### INSTRUCTIONS FOR THE TASK
Take the lines from the beginning of the material through the line containing "bpy.context.scene.camera = cam" and retype them exactly, leaving the pictures out.

### Scenes as source code
◇ ◇ ◇ ◇
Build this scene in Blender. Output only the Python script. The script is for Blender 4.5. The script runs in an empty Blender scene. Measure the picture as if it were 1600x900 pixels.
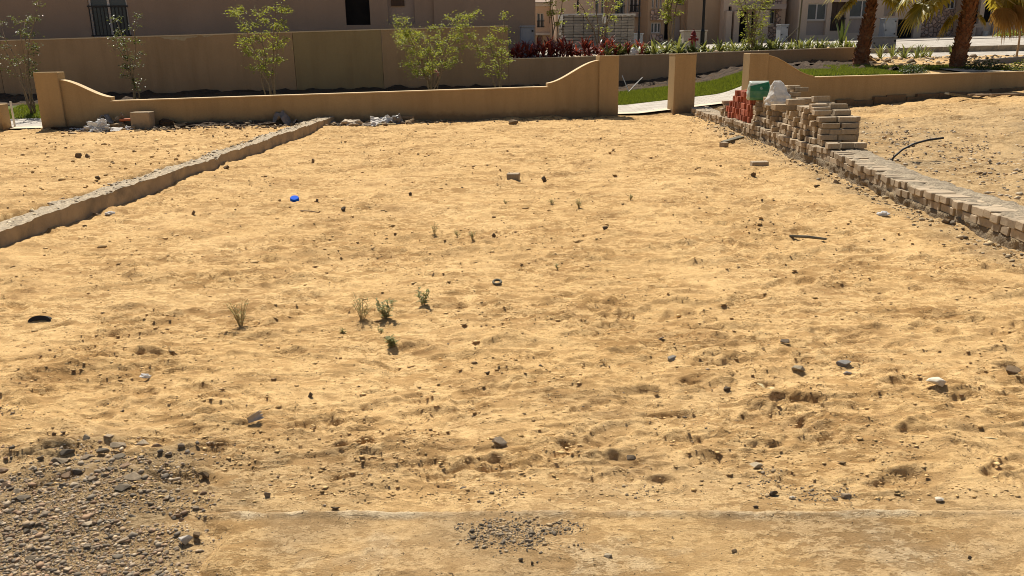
import bpy, bmesh, math, random
import numpy as np
from mathutils import Vector, Matrix

C = bpy.context.scene.collection
R = math.radians
rnd = random.Random(7)

# ------------------------------------------------------------------ camera
F, EYE = 1255.0, 1.6
PITCH, ROLL, YAW = R(16.4), R(0.8), R(-1.2)
_f = np.array([math.sin(YAW)*math.cos(PITCH), math.cos(YAW)*math.cos(PITCH), -math.sin(PITCH)])
_r = np.array([math.cos(YAW), -math.sin(YAW), 0.0]); _u = np.cross(_r, _f)
_c, _s = math.cos(ROLL), math.sin(ROLL)
_r, _u = _c*_r-_s*_u, _s*_r+_c*_u
cam_d = bpy.data.cameras.new('camera'); cam = bpy.data.objects.new('camera', cam_d); C.objects.link(cam)
cam_d.sensor_width = 36; cam_d.lens = 36*F/1600; cam_d.clip_end = 5000; cam_d.clip_start = 0.05
cam.matrix_world = Matrix(((_r[0], _u[0], -_f[0], 0), (_r[1], _u[1], -_f[1], 0), (_r[2], _u[2], -_f[2], EYE), (0, 0, 0, 1)))
bpy.context.scene.camera = cam

# ------------------------------------------------------------------ light
SUN_EL, SUN_AZ = 56.0, -20.0           # azimuth measured from +Y towards +X
w = bpy.data.worlds.new('World'); bpy.context.scene.world = w; w.use_nodes = True
nt = w.node_tree; nt.nodes.clear()
sky = nt.nodes.new('ShaderNodeTexSky'); sky.sky_type = 'NISHITA'; sky.sun_disc = False
sky.sun_elevation = R(SUN_EL); sky.sun_rotation = R(SUN_AZ) % (2*math.pi)
sky.air_density = 1.0; sky.dust_density = 2.0; sky.ozone_density = 1.0
bg = nt.nodes.new('ShaderNodeBackground'); bg.inputs[1].default_value = 0.055
wo = nt.nodes.new('ShaderNodeOutputWorld')
nt.links.new(sky.outputs[0], bg.inputs[0]); nt.links.new(bg.outputs[0], wo.inputs[0])
sl = bpy.data.lights.new('sun', 'SUN'); sl.energy = 4.6; sl.angle = R(0.5); sl.color = (1.0, 0.94, 0.84)
so = bpy.data.objects.new('sun', sl); C.objects.link(so); so.location = (-20, 40, 60)
sd = Vector((math.sin(R(SUN_AZ))*math.cos(R(SUN_EL)), math.cos(R(SUN_AZ))*math.cos(R(SUN_EL)), math.sin(R(SUN_EL))))
so.rotation_euler = sd.to_track_quat('Z', 'Y').to_euler()
vs = bpy.context.scene.view_settings
bpy.context.scene.cycles.filter_width = 0.95
vs.view_transform = 'Standard'; vs.look = 'None'; vs.exposure = 0.56; vs.gamma = 1.0; vs.use_curve_mapping = False

# ------------------------------------------------------------------ measuring helpers (pixel of the photo -> place in the world)
def ray(px, py): return _f + _r*(px-800)/F + _u*(450-py)/F
def on_plane(px, py, Y0, s=0.155):
    d = ray(px, py); t = Y0/(d[1]-s*d[0]); return Vector((d[0]*t, d[1]*t, EYE+d[2]*t))
def fence_y(x): return 19.95+0.155*x

# ------------------------------------------------------------------ noise and terrain
def sstep(a, b, x):
    t = np.clip((x-a)/(b-a), 0, 1); return t*t*(3-2*t)
def _hash(ix, iy, seed):
    h = (ix.astype(np.int64)*374761393 + iy.astype(np.int64)*668265263 + seed*1442695041) & 0xffffffff
    h = ((h ^ (h >> 13))*1274126177) & 0xffffffff
    h = (h ^ (h >> 16)) & 0xffff
    return h.astype(np.float32)*(6.2831853/65536.0)
def gnoise(x, y, seed=0):
    x0 = np.floor(x); y0 = np.floor(y); fx = (x-x0).astype(np.float32); fy = (y-y0).astype(np.float32)
    ux = fx*fx*fx*(fx*(fx*6-15)+10); uy = fy*fy*fy*(fy*(fy*6-15)+10)
    def g(ox, oy):
        a = _hash(x0+ox, y0+oy, seed); return np.cos(a)*(fx-ox)+np.sin(a)*(fy-oy)
    a = g(0, 0); b = g(1, 0); c = g(0, 1); d = g(1, 1)
    return ((a+(b-a)*ux)*(1-uy)+(c+(d-c)*ux)*uy)*1.5
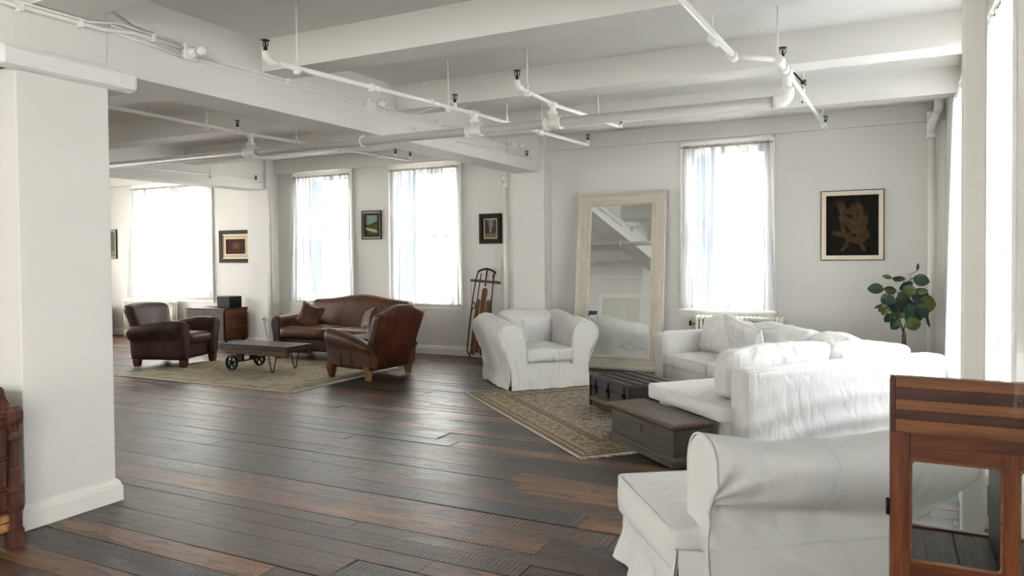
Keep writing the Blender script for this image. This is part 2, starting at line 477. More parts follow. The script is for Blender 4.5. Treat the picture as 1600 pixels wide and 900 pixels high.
class MB:
    """collects shapes; build() links them as ONE mesh object"""

    def __init__(s):
        s.v = []
        s.f = []
        s.sm = []

    def add(s, vs, fs, smooth=False, T=None):
        k = len(s.v)
        for p in vs:
            p = Vector(p)
            if T is not None:
                p = T @ p
            s.v.append(p)
        for f in fs:
            s.f.append(tuple(i + k for i in f))
            s.sm.append(smooth)
        return s

    def box(s, x0, x1, y0, y1, z0, z1, T=None, bev=0.0):
        if bev > 0:
            b = min(bev, abs(x1 - x0) * 0.45, abs(y1 - y0) * 0.45, abs(z1 - z0) * 0.45)
            bm = bmesh.new()
            bmesh.ops.create_cube(bm, size=1)
            for q in bm.verts:
                q.co = Vector(((x0 + x1) / 2 + q.co.x * (x1 - x0), (y0 + y1) / 2 + q.co.y * (y1 - y0), (z0 + z1) / 2 + q.co.z * (z1 - z0)))
            bmesh.ops.bevel(bm, geom=bm.edges[:], offset=b, segments=2, profile=0.5, affect='EDGES')
            bm.verts.index_update()
            s.add([q.co.copy() for q in bm.verts], [[q.index for q in f.verts] for f in bm.faces], False, T)
            bm.free()
            return s
        vs = [(x, y, z) for x in (x0, x1) for y in (y0, y1) for z in (z0, z1)]
        fs = [(0, 1, 3, 2), (4, 6, 7, 5), (0, 4, 5, 1), (2, 3, 7, 6), (0, 2, 6, 4), (1, 5, 7, 3)]
        return s.add(vs, fs, False, T)

    def tube(s, pts, r, n=10, caps=True, T=None, closed=False):
        pts = [Vector(p) for p in pts]
        rr = r if isinstance(r, (list, tuple)) else [r] * len(pts)
        m = len(pts)
        d0 = (pts[1] - pts[0]).normalized()
        ref = Vector((0, 0, 1)) if abs(d0.z) < 0.9 else Vector((1, 0, 0))
        u = d0.cross(ref).normalized()
        vs = []
        for i in range(m):
            if closed:
                d = (pts[(i + 1) % m] - pts[i - 1]).normalized()
            else:
                a = pts[max(i - 1, 0)]
                b = pts[min(i + 1, m - 1)]
                d = (b - a).normalized() if (b - a).length > 1e-9 else d0
            u = (u - d * u.dot(d)).normalized()
            w = d.cross(u)
            for k in range(n):
                a = 2 * PI * k / n
                vs.append(pts[i] + (u * math.cos(a) + w * math.sin(a)) * rr[i])
        fs = []
        for i in range(m if closed else m - 1):
            j = (i + 1) % m
            for k in range(n):
                k2 = (k + 1) % n
                fs.append((i * n + k, i * n + k2, j * n + k2, j * n + k))
        s.add(vs, fs, True, T)
        if caps and not closed:
            k0 = len(s.v) - len(vs)
            s.f.append(tuple(k0 + k for k in reversed(range(n))))
            s.sm.append(False)
            s.f.append(tuple(k0 + (m - 1) * n + k for k in range(n)))
            s.sm.append(False)
        return s

    def lathe(s, c, prof, n=16, axis=(0, 0, 1), T=None, smooth=True):
        c = Vector(c)
        ax = Vector(axis).normalized()
        u = ax.orthogonal().normalized()
        w = ax.cross(u)
        vs = []
        for r, h in prof:
            for k in range(n):
                a = 2 * PI * k / n
                vs.append(c + ax * h + (u * math.cos(a) + w * math.sin(a)) * max(r, 1e-4))
        fs = []
        for i in range(len(prof) - 1):
            for k in range(n):
                k2 = (k + 1) % n
                fs.append((i * n + k, i * n + k2, (i + 1) * n + k2, (i + 1) * n + k))
        fs.append(tuple(reversed(range(n))))
        fs.append(tuple((len(prof) - 1) * n + k for k in range(n)))
        return s.add(vs, fs, smooth, T)

    def loft(s, rings, smooth=True, caps=True, T=None):
        n = len(rings[0])
        vs = [p for r in rings for p in r]
        fs = []
        for i in range(len(rings) - 1):
            for k in range(n):
                k2 = (k + 1) % n
                fs.append((i * n + k, i * n + k2, (i + 1) * n + k2, (i + 1) * n + k))
        s.add(vs, fs, smooth, T)
        if caps:
            k0 = len(s.v) - len(vs)
            s.f.append(tuple(k0 + k for k in reversed(range(n))))
            s.sm.append(False)
            s.f.append(tuple(k0 + (len(rings) - 1) * n + k for k in range(n)))
            s.sm.append(False)
        return s

    def prism(s, poly, axis, a, b, T=None):
        """poly: 2-D points; axis 'X','Y','Z' is the extrusion axis"""
        def P(p, h):
            return {'X': (h, p[0], p[1]), 'Y': (p[0], h, p[1]), 'Z': (p[0], p[1], h)}[axis]
        return s.loft([[P(p, a) for p in poly], [P(p, b) for p in poly]], False, True, T)

    def rbox(s, size, r, n=(8, 8, 8), puff=(0, 0, 0), wr=0.0, wf=3.0, seed=0, warp=None, T=None, c=(0, 0, 0)):
        """rounded, puffed, wrinkled box centred on c"""
        hx, hy, hz = (k / 2 for k in size)
        r = min(r, hx, hy, hz)
        idx = {}
        vs = []
        fs = []

        def vid(i, j, k):
            key = (i, j, k)
            if key in idx:
                return idx[key]
            a, b, d = 2 * i / n[0] - 1, 2 * j / n[1] - 1, 2 * k / n[2] - 1
            p = Vector((a * hx, b * hy, d * hz))
            q = Vector((max(-hx + r, min(hx - r, p.x)), max(-hy + r, min(hy - r, p.y)), max(-hz + r, min(hz - r, p.z))))
            e = p - q
            if e.length > 1e-9:
                # spread samples evenly round the corner
                e = Vector([math.tan(t / r * PI / 4) * r if abs(t) > 1e-9 else 0 for t in e])
                p = q + e.normalized() * r
            no = Vector((a ** 5, b ** 5, d ** 5))
            if no.length > 1e-6:
                no.normalize()
            cx, cy, cz = 1 - a * a, 1 - b * b, 1 - d * d
            p.x += math.copysign(1, a) * puff[0] * cy * cz * abs(a) ** 3
            p.y += math.copysign(1, b) * puff[1] * cx * cz * abs(b) ** 3
            p.z += math.copysign(1, d) * puff[2] * cx * cy * abs(d) ** 3
            if wr:
                w = noise.noise(p * wf + Vector((seed * 7.3, seed * 3.1, seed)))
                w2 = 1 - abs(noise.noise(p * wf * 1.9 + Vector((seed, 5.5, seed * 2.2)))) * 2.4
                p += no * (w * 0.8 + w2 * 0.35) * wr
            if warp:
                p = Vector(warp(p))
            p += Vector(c)
            idx[key] = len(vs)
            vs.append(p)
            return idx[key]
        nx, ny, nz = n
        for i in range(nx):
            for j in range(ny):
                fs.append((vid(i, j, 0), vid(i, j + 1, 0), vid(i + 1, j + 1, 0), vid(i + 1, j, 0)))
                fs.append((vid(i, j, nz), vid(i + 1, j, nz), vid(i + 1, j + 1, nz), vid(i, j + 1, nz)))
        for i in range(nx):
            for k in range(nz):
                fs.append((vid(i, 0, k), vid(i + 1, 0, k), vid(i + 1, 0, k + 1), vid(i, 0, k + 1)))
                fs.append((vid(i, ny, k), vid(i, ny, k + 1), vid(i + 1, ny, k + 1), vid(i + 1, ny, k)))
        for j in range(ny):
            for k in range(nz):
                fs.append((vid(0, j, k), vid(0, j, k + 1), vid(0, j + 1, k + 1), vid(0, j + 1, k)))
                fs.append((vid(nx, j, k), vid(nx, j + 1, k), vid(nx, j + 1, k + 1), vid(nx, j, k + 1)))
        return s.add(vs, fs, True, T)

    def grid(s, fn, nu, nv, smooth=True, T=None):
        vs = [fn(i / nu, j / nv) for j in range(nv + 1) for i in range(nu + 1)]
        fs = [(j * (nu + 1) + i, j * (nu + 1) + i + 1, (j + 1) * (nu + 1) + i + 1, (j + 1) * (nu + 1) + i) for j in range(nv) for i in range(nu)]
        return s.add(vs, fs, smooth, T)

    def mesh(s, name, mat):
        me = bpy.data.meshes.new(name)
        me.from_pydata([tuple(p) for p in s.v], [], s.f)
        me.polygons.foreach_set('use_smooth', s.sm)
        if mat is not None:
            me.materials.append(M[mat] if isinstance(mat, str) else mat)
        me.update()
        return me

    def build(s, name, mat, parent=None, **kw):
        o = bpy.data.objects.new(name, s.mesh(name, mat))
        for k, v in kw.items():
            o[k] = v
        return link(o, parent)


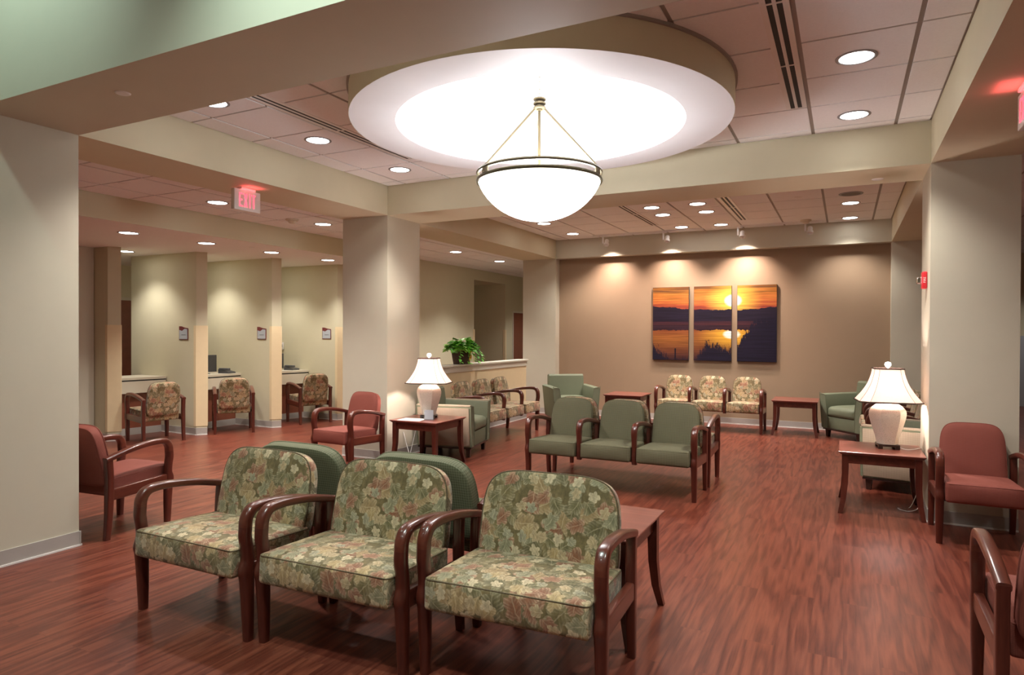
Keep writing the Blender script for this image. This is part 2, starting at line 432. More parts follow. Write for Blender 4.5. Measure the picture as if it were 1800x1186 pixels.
◇ ◇ ◇ ◇
### EXPECTED ANSWER
Build this scene in Blender. Output only the Python script. The script is for Blender 4.5. The script runs in an empty Blender scene. Measure the picture as if it were 1600x900 pixels.
import bpy, bmesh, math, random
import numpy as np
from mathutils import Vector, Matrix

C = bpy.context.scene.collection
R = math.radians
rnd = random.Random(7)

# ------------------------------------------------------------------ camera
F, EYE = 1255.0, 1.6
PITCH, ROLL, YAW = R(16.4), R(0.8), R(-1.2)
_f = np.array([math.sin(YAW)*math.cos(PITCH), math.cos(YAW)*math.cos(PITCH), -math.sin(PITCH)])
_r = np.array([math.cos(YAW), -math.sin(YAW), 0.0]); _u = np.cross(_r, _f)
_c, _s = math.cos(ROLL), math.sin(ROLL)
_r, _u = _c*_r-_s*_u, _s*_r+_c*_u
cam_d = bpy.data.cameras.new('camera'); cam = bpy.data.objects.new('camera', cam_d); C.objects.link(cam)
cam_d.sensor_width = 36; cam_d.lens = 36*F/1600; cam_d.clip_end = 5000; cam_d.clip_start = 0.05
cam.matrix_world = Matrix(((_r[0], _u[0], -_f[0], 0), (_r[1], _u[1], -_f[1], 0), (_r[2], _u[2], -_f[2], EYE), (0, 0, 0, 1)))
bpy.context.scene.camera = cam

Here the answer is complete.